10/13/2025
Check out this in person discussion by .chattha thank you for sharing this.
Qalam Pakistan Initiative and the Department of History presents a Book Talk
Title: Citizens to Traitors: Bengali Internment in Pakistan, 1971-1974
Speaker: Ilyas Chattha (LUMS University Lahore)
Dicussant: Naeem Mohaiemen (Columbia)
When: Wed, Oct 22, 2025 at 4pm
Where: Fayerweather Hall 413
Abstract: The 1971 Bangladesh Liberation War is most often remembered for its human cost in East Pakistan and the international dispute over Pakistani prisoners of war held in India. Much less known, however, is the parallel story of thousands of Bengalis who were rounded up in West Pakistan and interned in some fifty internment camps between 1971 and 1974. These internees—ranging from senior officials and army officers to ordinary civilians—were suddenly recast from citizens to traitors. This talk explains how suspicion of treason reshaped the meaning of citizenship, eroding belonging and justifying extrajudicial punishment through mass internment.
Speaker Bio: Ilyas Chattha is an Associate Professor of History at the Lahore University of Management Sciences (LUMS). He is the author of Citizens to Traitors: Bengali Internment in Pakistan, 1971–1974 (Cambridge University Press, 2025).

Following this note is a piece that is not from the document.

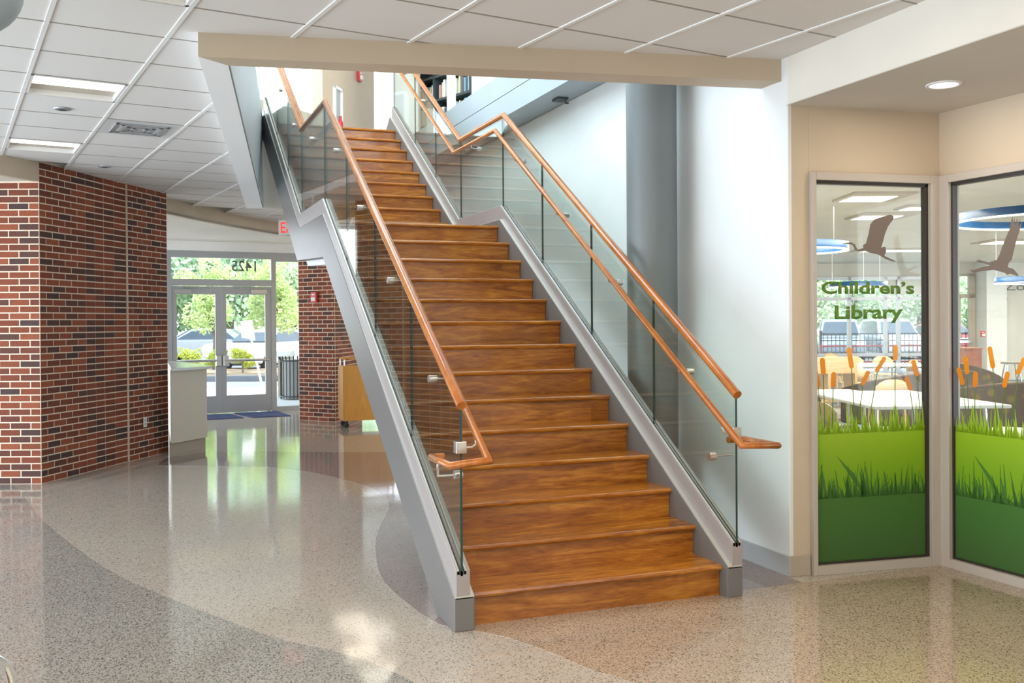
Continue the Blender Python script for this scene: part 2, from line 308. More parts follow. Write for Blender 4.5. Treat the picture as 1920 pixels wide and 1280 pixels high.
# ------------------------------------------------------------------ ceiling
ET = (0.987, 0.16); ES = (-0.16, 0.987); G = 0.61; T0 = -0.893; S0 = 0.28; ZC = 3.169
def gp(t, s): return (t * ET[0] + s * ES[0], t * ET[1] + s * ES[1])
OPEN = [(-2.771, 0.88), (0.619, 0.265), (0.64, 8.75), (-1.75, 8.12)]
sl = MB()
for P in subtract([(-9, -9), (0.62, -9), (0.62, 8.75), (2.6, 8.75), (2.6, 13.2), (-9, 13.2)], OPEN): sl.ext(P, ZC + 0.13, ZC + 0.2)
ceiling = struct(sl.build('ceiling', 'soffit_grey'))
def hidden(c):
    if c[1] < 8.4 and c[0] > 1.0: return True
    d = Vector((c[0] + 3.097, c[1] + 4.75)); f = d.x * FW.x + d.y * FW.y; r = d.x * RT.x + d.y * RT.y
    if f < 3.2 or abs(r) > 0.62 * f: return True
    for a, b in (((-4.6, 5.2), (-3.99, 5.92)), ((-3.99, 5.92), (-2.75, 8.3)), ((-2.75, 8.3), (-1.0, 11.1)), ((-1.0, 11.1), (0.6, 12.5))):
        if a[0] - .3 <= c[0] <= b[0] + .3 and (b[0] - a[0]) * (c[1] - a[1]) - (b[1] - a[1]) * (c[0] - a[0]) > 0.35: return True
    return c[0] < -4.7
LIGHTS = {(-4, 0): 1, (-4, 4): 1, (-4, 8): 1}; VENT = (-3, 6); REAR = {(4, 15), (4, 16), (3, 12), (3, 13)}
tile0 = None
for i in range(-7, 7):
    for j in range(-4, 20):
        t0, s0 = T0 + G * i, S0 + G * j; c = gp(t0 + G / 2, s0 + G / 2)
        if (i, j) in LIGHTS or (i, j) == VENT or (i, j) in REAR: continue
        if hidden(c): continue
        g = 0.004; cell = [gp(t0 + g, s0 + g), gp(t0 + G - g, s0 + g), gp(t0 + G - g, s0 + G - g), gp(t0 + g, s0 + G - g)]
        ps = subtract(cell, OPEN); whole = len(ps) == 1 and abs(area(ps[0]) - area(cell)) < 1e-4
        if c[1] < 8.3: ps = [clip(p, (0.62, -9), (0.62, 9), True) for p in ps]; whole = whole and max(p[0] for p in cell) < 0.62
        ps = [p for p in ps if area(p) > 1e-4]
        if not ps: continue
        if whole and tile0 is not None:
            o = tile0.copy(); C.objects.link(o); o.location = (c[0], c[1], 0); continue
        mb = MB()
        for p in ps: mb.ext([(q[0] - c[0], q[1] - c[1]) for q in p], ZC + 0.003, ZC + 0.02)
        o = mb.build('ceiling_tile', 'ceiling_tile', ceiling); o.location = (c[0], c[1], 0)
        if whole: tile0 = o
def tee(t0, t1, s0, s1, mt='grid_white', dz=0):
    P = [gp(t0, s0), gp(t1, s0), gp(t1, s1), gp(t0, s1)]; mb = MB(); k = 0
    for p in subtract(P, OPEN):
        if sum(q[1] for q in p) / len(p) < 8.3: p = clip(p, (0.62, -9), (0.62, 9), True)
        if area(p) > 1e-5: mb.ext(p, ZC - 0.004 + dz, ZC + 0.012); k += 1
    if k: mb.build('grid_bar', mt, ceiling)
for i in range(-7, 7): tee(T0 + G * i - .012, T0 + G * i + .012, S0 - 4 * G, S0 + 20 * G)
for j in range(-4, 20): tee(T0 - 7 * G, T0 + 6 * G, S0 + G * j - .007, S0 + G * j + .007, 'grid_shadow', .005)  # dark strips: shade of the tile joints put into their colour
def troffer(i, j, label, ns=1):
    c = gp(T0 + G * (i + .5), S0 + G * (j + ns / 2)); r = thing('ceiling_light', label, 'ceiling light', (c[0], c[1], ZC), math.atan2(ET[1], ET[0]), 'recessed square ceiling lights')
    h = G / 2 - .012; hs = G * ns / 2 - .012
    f = MB()
    for a in (-1, 1): f.box(min(a * h, a * (h - .02)), max(a * h, a * (h - .02)), -hs, hs, -0.002, 0.10); f.box(-h, h, min(a * hs, a * (hs - .02)), max(a * hs, a * (hs - .02)), -0.002, 0.10)
    f.build('frame', 'grid_white', r)
    MB().box(-h + .02, h - .02, -hs + .02, hs - .02, 0.036, 0.05).build('reflector_pan', 'lamp_pan', r)
    d = MB(); k = 9
    pr = [(-hs * .94 + hs * 1.14 * q / k, 0.024 - 0.022 * math.sin(math.pi * q / k)) for q in range(k + 1)]
    d.extx(pr + [(hs * .20, 0.034), (-hs * .94, 0.034)], -h + .03, h - .03)
    d.build('diffuser', 'lamp_glow', r); return r
troffer(-4, 0, 'recessed square ceiling light at the top edge, above the stair opening corner')
troffer(-4, 4, 'larger lit recessed ceiling light left of the stair opening')
troffer(-4, 8, 'lit recessed ceiling light nearest the brick wall corner')
troffer(4, 15, 'recessed ceiling light above the lobby behind the staircase, farther one', 2); troffer(3, 12, 'recessed ceiling light behind the staircase, nearer one', 2)
c = gp(T0 + G * (VENT[0] + .5), S0 + G * (VENT[1] + .5)); vt = thing('ceiling_vent', 'square louvred air vent in a grey metal ceiling panel', 'vent', (c[0], c[1], ZC), math.atan2(ET[1], ET[0]))
MB().box(-.295, .295, -.295, .295, -0.001, 0.012).build('panel', 'panel_grey', vt)
for k in range(4):
    a = .205 - k * .048; b = a - .026; f = MB(); z0, z1 = -0.012, -0.001 + 0.002 * k
    for q in (-1, 1): f.box(min(q * a, q * b), max(q * a, q * b), -a, a, z0, z1); f.box(-a, a, min(q * a, q * b), max(q * a, q * b), z0, z1)
    f.build('louvre', 'base_grey' if k % 2 else 'alum', vt)
for q, lb in (((-3.6, 3.19), 'round ceiling sensor beside the lit ceiling light'), ((-3.39, 5.95), 'round ceiling sensor above the brick wall')):
    t = thing('ceiling_sensor', lb, 'sensor', (q[0], q[1], ZC)); MB().lathe((0, 0), [(.06, 0.002), (.062, -.004), (.05, -.009)], 20).build('cover', 'alum', t); MB().cyl((0, 0), .03, -.011, -.008, 16).build('lens', 'shelf_dark', t)
# opening bulkheads
IL = [(-2.771, 0.88), (0.62, 0.265)]
bk = MB(); bk.ext([(-2.771, 0.88), (0.62, 0.265), (0.62, 0.475), (-2.599, 1.021)], 3.039, 4.02); struct(bk.build('wall_opening_front', 'beige_wall'))
bk = MB(); bk.ext([(-2.771, 0.88), (-2.599, 1.021), (-1.597, 7.96), (-1.779, 8.1)], 3.0392, 4.15); struct(bk.build('wall_opening_left', 'glare_white'))  # floor glare on this soffit is put into its whiter paint
bk = MB(); bk.ext([(-2.596, 1.03), (-2.588, 1.03), (-1.588, 7.93), (-1.594, 7.93)], 3.045, 4.16); struct(bk.build('trim_1', 'fascia_grey'))
bk = MB(); bk.ext([(-1.779, 8.1), (-1.597, 7.93), (0.62, 8.62), (0.62, 8.8)], 3.0394, 4.02); struct(bk.build('wall_opening_rear', 'cream_wall'))
# entry bulkhead and soffit
bc = [(-6.2, 4.45), (-4.284, 5.52), (-3.985, 5.90)]; rc = [(-2.74, 8.2), (-2.731, 8.5), (-2.35, 9.15), (-1.7, 10.15), (-0.996, 11.08), (0.24, 12.15), (1.4, 12.9)]
e_, n_, L_ = nrm(bc[1], bc[2]); off = lambda P, d: [(p[0] - .1 * d, p[1] + .1 * d) for p in P]
bk = MB()
for Pl in (bc, rc):
    for a, b in zip(Pl[:-1], Pl[1:]):
        e, n, L = nrm(a, b); bk.ext([a, b, (b[0] - n[0] * .06, b[1] - n[1] * .06), (a[0] - n[0] * .06, a[1] - n[1] * .06)], 2.985, 3.2)
struct(bk.build('wall_bulkhead', 'beige_wall'))
struct(MB().ext([(-6.2, 4.5), (-4.284, 5.55), (-4.0, 5.9), (-4.1, 9), (-6.2, 9)], 2.99, 3.02).build('ceiling_side', 'cream_wall'))
struct(MB().ext(rc + [(1.4, 13.6), (-2.8, 13.2)], 2.99, 3.02).build('ceiling_entry', 'cream_wall'))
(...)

Discussant Bio: Naeem Mohaiemen is Associate Professor & Area Head of Photography, Visual Arts, at Columbia University School of the Arts. He combines photography, films, archives, and essays to research the many forms of utopia-dystopia (families, borders, architecture, and uprisings)– beginning from Bangladesh’s two postcolonial markers (1947, 1971) and then radiating outward to unlikely, and unstable, transnational alliances and collisions. He is author of Midnight’s Third Child (2024) and Prisoners of Shothik Itihash (Kunsthalle Basel, 2014); editor of Chittagong Hill Tracts in the Blind Spot of Bangladesh Nationalism (Drishtipat, 2010); and co-editor with Eszter Szakacs of Solidarity Must be Defended (2024) and with Lorenzo Fusi of System Error: War is a Force that Gives us Meaning (Sylvana, 2007).